DESCRIPTION OF THE TASK
Write out all the material exactly. Leave nothing out.

GIVEN DATA
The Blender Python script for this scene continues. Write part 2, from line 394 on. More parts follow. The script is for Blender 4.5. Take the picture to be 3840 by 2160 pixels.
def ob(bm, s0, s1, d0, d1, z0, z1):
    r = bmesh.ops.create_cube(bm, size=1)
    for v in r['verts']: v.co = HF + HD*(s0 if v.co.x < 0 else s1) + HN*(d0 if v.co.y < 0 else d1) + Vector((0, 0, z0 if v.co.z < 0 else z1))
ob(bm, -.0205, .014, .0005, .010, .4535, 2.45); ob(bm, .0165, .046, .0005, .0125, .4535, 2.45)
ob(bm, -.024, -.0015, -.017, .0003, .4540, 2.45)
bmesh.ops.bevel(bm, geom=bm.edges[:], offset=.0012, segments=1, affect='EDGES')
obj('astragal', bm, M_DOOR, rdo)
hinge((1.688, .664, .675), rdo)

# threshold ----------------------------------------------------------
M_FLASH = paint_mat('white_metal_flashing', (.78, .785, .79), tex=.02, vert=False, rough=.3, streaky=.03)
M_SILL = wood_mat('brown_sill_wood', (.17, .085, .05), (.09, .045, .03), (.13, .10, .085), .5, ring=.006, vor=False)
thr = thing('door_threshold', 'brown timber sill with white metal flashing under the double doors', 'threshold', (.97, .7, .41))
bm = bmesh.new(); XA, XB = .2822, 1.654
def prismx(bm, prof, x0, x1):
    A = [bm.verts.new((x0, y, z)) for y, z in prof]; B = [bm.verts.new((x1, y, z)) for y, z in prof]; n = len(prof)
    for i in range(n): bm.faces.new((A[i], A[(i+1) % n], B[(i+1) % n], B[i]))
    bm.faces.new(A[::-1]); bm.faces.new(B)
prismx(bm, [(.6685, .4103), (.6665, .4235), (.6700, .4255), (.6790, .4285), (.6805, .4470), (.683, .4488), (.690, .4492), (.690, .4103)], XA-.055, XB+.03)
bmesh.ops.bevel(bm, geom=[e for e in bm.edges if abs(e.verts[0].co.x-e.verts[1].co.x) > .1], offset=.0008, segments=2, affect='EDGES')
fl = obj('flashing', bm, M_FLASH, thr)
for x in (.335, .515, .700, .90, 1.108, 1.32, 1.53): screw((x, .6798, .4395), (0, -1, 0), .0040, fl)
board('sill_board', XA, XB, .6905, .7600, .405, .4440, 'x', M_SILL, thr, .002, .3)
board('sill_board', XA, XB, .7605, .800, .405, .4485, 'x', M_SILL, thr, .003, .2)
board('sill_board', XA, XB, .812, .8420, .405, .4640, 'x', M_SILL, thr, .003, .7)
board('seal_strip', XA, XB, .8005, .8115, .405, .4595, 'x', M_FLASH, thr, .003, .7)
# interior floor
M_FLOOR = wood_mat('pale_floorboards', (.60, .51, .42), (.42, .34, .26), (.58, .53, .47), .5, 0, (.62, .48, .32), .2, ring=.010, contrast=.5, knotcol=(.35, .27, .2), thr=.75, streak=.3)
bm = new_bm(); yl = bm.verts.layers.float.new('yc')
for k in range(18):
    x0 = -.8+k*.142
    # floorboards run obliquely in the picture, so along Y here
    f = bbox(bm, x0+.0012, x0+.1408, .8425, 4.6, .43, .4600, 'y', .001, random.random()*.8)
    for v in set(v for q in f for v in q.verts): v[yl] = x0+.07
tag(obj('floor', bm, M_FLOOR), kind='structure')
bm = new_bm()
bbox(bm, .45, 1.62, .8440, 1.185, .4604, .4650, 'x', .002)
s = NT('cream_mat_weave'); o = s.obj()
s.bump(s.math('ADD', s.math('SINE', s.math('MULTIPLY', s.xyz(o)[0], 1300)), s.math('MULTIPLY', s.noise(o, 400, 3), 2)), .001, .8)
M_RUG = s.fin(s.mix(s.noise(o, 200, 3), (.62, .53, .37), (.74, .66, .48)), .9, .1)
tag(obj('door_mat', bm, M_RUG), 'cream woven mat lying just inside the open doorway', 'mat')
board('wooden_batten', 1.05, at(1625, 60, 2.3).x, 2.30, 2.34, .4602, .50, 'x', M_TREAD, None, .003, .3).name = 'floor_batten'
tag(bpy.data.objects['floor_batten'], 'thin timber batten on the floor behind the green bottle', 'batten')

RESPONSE
The Blender Python script for this scene continues. Write part 2, from line 394 on. More parts follow. The script is for Blender 4.5. Take the picture to be 3840 by 2160 pixels.
def ob(bm, s0, s1, d0, d1, z0, z1):
    r = bmesh.ops.create_cube(bm, size=1)
    for v in r['verts']: v.co = HF + HD*(s0 if v.co.x < 0 else s1) + HN*(d0 if v.co.y < 0 else d1) + Vector((0, 0, z0 if v.co.z < 0 else z1))
ob(bm, -.0205, .014, .0005, .010, .4535, 2.45); ob(bm, .0165, .046, .0005, .0125, .4535, 2.45)
ob(bm, -.024, -.0015, -.017, .0003, .4540, 2.45)
bmesh.ops.bevel(bm, geom=bm.edges[:], offset=.0012, segments=1, affect='EDGES')
obj('astragal', bm, M_DOOR, rdo)
hinge((1.688, .664, .675), rdo)

# threshold ----------------------------------------------------------
M_FLASH = paint_mat('white_metal_flashing', (.78, .785, .79), tex=.02, vert=False, rough=.3, streaky=.03)
M_SILL = wood_mat('brown_sill_wood', (.17, .085, .05), (.09, .045, .03), (.13, .10, .085), .5, ring=.006, vor=False)
thr = thing('door_threshold', 'brown timber sill with white metal flashing under the double doors', 'threshold', (.97, .7, .41))
bm = bmesh.new(); XA, XB = .2822, 1.654
def prismx(bm, prof, x0, x1):
    A = [bm.verts.new((x0, y, z)) for y, z in prof]; B = [bm.verts.new((x1, y, z)) for y, z in prof]; n = len(prof)
    for i in range(n): bm.faces.new((A[i], A[(i+1) % n], B[(i+1) % n], B[i]))
    bm.faces.new(A[::-1]); bm.faces.new(B)
prismx(bm, [(.6685, .4103), (.6665, .4235), (.6700, .4255), (.6790, .4285), (.6805, .4470), (.683, .4488), (.690, .4492), (.690, .4103)], XA-.055, XB+.03)
bmesh.ops.bevel(bm, geom=[e for e in bm.edges if abs(e.verts[0].co.x-e.verts[1].co.x) > .1], offset=.0008, segments=2, affect='EDGES')
fl = obj('flashing', bm, M_FLASH, thr)
for x in (.335, .515, .700, .90, 1.108, 1.32, 1.53): screw((x, .6798, .4395), (0, -1, 0), .0040, fl)
board('sill_board', XA, XB, .6905, .7600, .405, .4440, 'x', M_SILL, thr, .002, .3)
board('sill_board', XA, XB, .7605, .800, .405, .4485, 'x', M_SILL, thr, .003, .2)
board('sill_board', XA, XB, .812, .8420, .405, .4640, 'x', M_SILL, thr, .003, .7)
board('seal_strip', XA, XB, .8005, .8115, .405, .4595, 'x', M_FLASH, thr, .003, .7)
# interior floor
M_FLOOR = wood_mat('pale_floorboards', (.60, .51, .42), (.42, .34, .26), (.58, .53, .47), .5, 0, (.62, .48, .32), .2, ring=.010, contrast=.5, knotcol=(.35, .27, .2), thr=.75, streak=.3)
bm = new_bm(); yl = bm.verts.layers.float.new('yc')
for k in range(18):
    x0 = -.8+k*.142
    # floorboards run obliquely in the picture, so along Y here
    f = bbox(bm, x0+.0012, x0+.1408, .8425, 4.6, .43, .4600, 'y', .001, random.random()*.8)
    for v in set(v for q in f for v in q.verts): v[yl] = x0+.07
tag(obj('floor', bm, M_FLOOR), kind='structure')
bm = new_bm()
bbox(bm, .45, 1.62, .8440, 1.185, .4604, .4650, 'x', .002)
s = NT('cream_mat_weave'); o = s.obj()
s.bump(s.math('ADD', s.math('SINE', s.math('MULTIPLY', s.xyz(o)[0], 1300)), s.math('MULTIPLY', s.noise(o, 400, 3), 2)), .001, .8)
M_RUG = s.fin(s.mix(s.noise(o, 200, 3), (.62, .53, .37), (.74, .66, .48)), .9, .1)
tag(obj('door_mat', bm, M_RUG), 'cream woven mat lying just inside the open doorway', 'mat')
board('wooden_batten', 1.05, at(1625, 60, 2.3).x, 2.30, 2.34, .4602, .50, 'x', M_TREAD, None, .003, .3).name = 'floor_batten'
tag(bpy.data.objects['floor_batten'], 'thin timber batten on the floor behind the green bottle', 'batten')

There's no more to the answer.